§ SHORT PROBLEM: Search the material for "from" and show all lines that contain it.

§ RECORDED DATA:
********

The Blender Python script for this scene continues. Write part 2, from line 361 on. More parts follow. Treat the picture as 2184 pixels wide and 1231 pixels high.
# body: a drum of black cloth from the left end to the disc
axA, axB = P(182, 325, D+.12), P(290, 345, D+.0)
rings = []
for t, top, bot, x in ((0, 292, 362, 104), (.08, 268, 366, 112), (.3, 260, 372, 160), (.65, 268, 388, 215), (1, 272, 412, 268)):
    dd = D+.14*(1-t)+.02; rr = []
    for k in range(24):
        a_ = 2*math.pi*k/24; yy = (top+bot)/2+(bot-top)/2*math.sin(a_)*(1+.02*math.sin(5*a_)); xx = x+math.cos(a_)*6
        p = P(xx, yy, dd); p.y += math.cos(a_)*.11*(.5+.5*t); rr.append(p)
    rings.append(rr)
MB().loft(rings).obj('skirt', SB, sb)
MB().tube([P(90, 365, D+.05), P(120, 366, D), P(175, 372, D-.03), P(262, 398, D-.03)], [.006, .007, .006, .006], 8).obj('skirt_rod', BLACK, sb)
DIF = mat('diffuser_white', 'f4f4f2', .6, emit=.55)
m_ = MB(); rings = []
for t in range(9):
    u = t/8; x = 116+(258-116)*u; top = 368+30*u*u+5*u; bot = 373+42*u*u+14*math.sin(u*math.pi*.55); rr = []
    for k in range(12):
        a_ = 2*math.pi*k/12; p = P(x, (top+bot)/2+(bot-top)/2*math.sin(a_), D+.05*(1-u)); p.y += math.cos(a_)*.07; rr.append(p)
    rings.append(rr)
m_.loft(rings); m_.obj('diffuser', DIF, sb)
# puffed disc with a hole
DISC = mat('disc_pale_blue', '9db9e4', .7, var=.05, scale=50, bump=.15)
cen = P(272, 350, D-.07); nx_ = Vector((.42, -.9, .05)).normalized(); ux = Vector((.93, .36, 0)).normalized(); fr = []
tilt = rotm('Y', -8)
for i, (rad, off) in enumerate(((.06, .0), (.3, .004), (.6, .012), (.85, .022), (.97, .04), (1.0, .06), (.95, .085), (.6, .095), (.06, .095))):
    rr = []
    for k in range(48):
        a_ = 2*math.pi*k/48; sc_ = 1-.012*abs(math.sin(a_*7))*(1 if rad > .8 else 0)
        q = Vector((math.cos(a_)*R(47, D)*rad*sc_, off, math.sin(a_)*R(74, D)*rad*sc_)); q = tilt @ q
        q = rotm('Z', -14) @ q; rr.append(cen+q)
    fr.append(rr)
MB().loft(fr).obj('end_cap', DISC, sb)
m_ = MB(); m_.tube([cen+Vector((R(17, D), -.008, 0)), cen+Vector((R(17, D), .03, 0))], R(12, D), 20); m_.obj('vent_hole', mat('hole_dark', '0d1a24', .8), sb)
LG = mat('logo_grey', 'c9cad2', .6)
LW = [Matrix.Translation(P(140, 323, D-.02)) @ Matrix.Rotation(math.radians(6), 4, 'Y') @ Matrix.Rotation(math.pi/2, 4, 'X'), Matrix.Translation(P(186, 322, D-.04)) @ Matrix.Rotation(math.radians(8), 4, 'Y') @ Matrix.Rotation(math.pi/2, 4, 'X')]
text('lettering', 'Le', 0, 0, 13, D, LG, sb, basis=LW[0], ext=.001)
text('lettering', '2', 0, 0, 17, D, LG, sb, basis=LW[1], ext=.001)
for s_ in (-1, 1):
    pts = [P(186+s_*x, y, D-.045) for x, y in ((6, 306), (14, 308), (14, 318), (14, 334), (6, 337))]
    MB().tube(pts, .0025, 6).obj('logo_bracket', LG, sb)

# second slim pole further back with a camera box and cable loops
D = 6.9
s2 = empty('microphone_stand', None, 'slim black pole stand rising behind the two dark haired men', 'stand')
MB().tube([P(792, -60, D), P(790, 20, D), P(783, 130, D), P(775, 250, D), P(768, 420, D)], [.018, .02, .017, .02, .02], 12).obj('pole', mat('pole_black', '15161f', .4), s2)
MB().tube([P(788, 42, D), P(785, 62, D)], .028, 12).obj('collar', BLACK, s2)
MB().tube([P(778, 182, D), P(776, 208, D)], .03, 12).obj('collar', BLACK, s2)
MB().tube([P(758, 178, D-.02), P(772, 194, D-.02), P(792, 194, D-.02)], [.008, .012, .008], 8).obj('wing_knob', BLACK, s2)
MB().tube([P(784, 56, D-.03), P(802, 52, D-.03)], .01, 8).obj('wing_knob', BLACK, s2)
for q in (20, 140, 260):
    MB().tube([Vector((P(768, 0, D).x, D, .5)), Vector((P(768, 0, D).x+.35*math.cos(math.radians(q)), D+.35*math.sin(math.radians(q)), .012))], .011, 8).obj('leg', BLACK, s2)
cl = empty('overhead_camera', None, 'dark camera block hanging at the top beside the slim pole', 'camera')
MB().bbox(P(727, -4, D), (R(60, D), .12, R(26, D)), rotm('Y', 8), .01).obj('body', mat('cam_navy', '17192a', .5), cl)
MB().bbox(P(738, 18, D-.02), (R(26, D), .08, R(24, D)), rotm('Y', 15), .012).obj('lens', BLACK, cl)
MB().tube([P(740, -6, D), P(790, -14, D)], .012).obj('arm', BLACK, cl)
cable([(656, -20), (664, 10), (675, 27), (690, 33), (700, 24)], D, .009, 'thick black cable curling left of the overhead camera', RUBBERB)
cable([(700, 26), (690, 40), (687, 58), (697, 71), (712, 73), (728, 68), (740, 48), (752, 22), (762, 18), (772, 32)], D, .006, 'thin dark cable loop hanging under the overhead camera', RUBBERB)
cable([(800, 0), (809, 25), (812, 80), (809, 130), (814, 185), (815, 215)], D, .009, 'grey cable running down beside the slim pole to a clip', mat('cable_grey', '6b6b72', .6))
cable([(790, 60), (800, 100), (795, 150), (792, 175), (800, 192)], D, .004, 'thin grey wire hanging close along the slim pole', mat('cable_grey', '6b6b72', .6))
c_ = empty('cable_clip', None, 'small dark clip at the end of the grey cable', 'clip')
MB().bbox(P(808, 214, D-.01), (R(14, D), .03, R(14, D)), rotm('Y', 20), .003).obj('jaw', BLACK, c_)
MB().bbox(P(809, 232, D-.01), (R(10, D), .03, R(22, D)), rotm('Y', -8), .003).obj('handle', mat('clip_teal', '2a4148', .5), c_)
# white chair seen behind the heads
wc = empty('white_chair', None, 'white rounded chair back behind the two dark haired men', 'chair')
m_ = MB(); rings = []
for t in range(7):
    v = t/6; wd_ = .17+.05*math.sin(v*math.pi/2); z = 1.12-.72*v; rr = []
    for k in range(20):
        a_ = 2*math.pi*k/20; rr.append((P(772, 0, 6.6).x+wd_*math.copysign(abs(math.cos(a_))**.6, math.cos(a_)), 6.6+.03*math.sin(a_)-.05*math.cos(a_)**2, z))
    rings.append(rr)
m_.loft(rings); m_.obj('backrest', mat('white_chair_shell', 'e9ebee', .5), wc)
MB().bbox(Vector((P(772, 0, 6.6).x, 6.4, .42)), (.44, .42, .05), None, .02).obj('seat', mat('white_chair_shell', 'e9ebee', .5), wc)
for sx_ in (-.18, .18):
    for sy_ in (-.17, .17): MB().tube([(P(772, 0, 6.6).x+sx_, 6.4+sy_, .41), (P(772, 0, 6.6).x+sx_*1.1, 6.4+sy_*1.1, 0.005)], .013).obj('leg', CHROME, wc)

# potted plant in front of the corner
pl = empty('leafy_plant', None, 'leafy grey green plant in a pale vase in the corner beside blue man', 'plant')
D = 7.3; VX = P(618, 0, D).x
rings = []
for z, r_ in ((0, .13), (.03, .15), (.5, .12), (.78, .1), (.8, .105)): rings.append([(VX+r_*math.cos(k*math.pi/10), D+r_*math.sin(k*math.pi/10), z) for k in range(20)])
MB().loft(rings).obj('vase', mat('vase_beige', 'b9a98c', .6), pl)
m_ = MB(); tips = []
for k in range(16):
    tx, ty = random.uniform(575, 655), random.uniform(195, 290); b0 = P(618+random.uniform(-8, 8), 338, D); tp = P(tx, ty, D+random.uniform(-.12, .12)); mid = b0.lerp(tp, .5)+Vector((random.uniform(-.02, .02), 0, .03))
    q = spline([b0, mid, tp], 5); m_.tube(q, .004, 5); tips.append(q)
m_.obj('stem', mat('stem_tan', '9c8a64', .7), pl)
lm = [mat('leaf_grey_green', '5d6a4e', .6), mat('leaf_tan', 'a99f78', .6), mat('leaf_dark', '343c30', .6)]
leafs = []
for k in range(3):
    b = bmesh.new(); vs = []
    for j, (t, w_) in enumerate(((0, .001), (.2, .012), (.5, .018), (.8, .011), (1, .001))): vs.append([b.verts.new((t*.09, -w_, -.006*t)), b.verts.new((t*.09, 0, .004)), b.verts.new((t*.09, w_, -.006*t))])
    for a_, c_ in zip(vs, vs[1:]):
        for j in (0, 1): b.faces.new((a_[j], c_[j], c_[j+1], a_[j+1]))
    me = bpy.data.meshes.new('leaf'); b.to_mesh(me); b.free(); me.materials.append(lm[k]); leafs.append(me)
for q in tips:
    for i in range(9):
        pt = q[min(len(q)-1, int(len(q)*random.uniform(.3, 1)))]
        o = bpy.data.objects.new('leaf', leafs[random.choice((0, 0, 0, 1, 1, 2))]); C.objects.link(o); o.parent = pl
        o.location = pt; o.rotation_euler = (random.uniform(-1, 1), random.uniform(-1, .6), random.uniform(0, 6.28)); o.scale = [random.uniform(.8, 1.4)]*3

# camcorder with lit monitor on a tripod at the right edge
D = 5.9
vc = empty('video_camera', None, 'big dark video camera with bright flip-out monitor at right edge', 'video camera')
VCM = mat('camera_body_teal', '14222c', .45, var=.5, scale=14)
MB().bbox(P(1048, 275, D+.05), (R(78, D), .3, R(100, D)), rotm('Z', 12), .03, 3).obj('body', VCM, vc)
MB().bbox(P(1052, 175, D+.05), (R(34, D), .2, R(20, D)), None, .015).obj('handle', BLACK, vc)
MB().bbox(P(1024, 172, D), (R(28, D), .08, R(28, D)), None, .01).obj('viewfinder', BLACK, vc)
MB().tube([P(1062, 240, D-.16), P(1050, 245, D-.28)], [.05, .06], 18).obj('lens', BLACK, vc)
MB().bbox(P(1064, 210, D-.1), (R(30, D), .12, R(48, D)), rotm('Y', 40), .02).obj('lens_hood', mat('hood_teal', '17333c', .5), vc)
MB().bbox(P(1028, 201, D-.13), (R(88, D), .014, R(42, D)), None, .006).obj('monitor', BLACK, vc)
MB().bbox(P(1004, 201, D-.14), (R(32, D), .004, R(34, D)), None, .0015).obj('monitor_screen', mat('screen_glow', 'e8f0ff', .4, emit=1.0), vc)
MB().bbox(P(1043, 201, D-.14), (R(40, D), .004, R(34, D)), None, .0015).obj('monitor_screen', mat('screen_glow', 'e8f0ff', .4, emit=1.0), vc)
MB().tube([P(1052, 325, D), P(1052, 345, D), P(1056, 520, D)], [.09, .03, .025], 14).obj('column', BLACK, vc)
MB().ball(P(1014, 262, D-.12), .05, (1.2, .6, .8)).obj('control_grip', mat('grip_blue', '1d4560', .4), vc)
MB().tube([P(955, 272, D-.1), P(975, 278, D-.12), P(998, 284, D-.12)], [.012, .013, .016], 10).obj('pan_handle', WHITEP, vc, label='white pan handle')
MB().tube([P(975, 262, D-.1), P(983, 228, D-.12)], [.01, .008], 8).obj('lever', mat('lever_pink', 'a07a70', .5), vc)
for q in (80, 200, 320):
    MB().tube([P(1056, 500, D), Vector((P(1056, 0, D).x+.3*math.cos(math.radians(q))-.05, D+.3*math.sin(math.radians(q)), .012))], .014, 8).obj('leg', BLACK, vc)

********

§ ANSWER BELOW:
The Blender Python script for this scene continues. Write part 2, from line 361 on. More parts follow. Treat the picture as 2184 pixels wide and 1231 pixels high.
# body: a drum of black cloth from the left end to the disc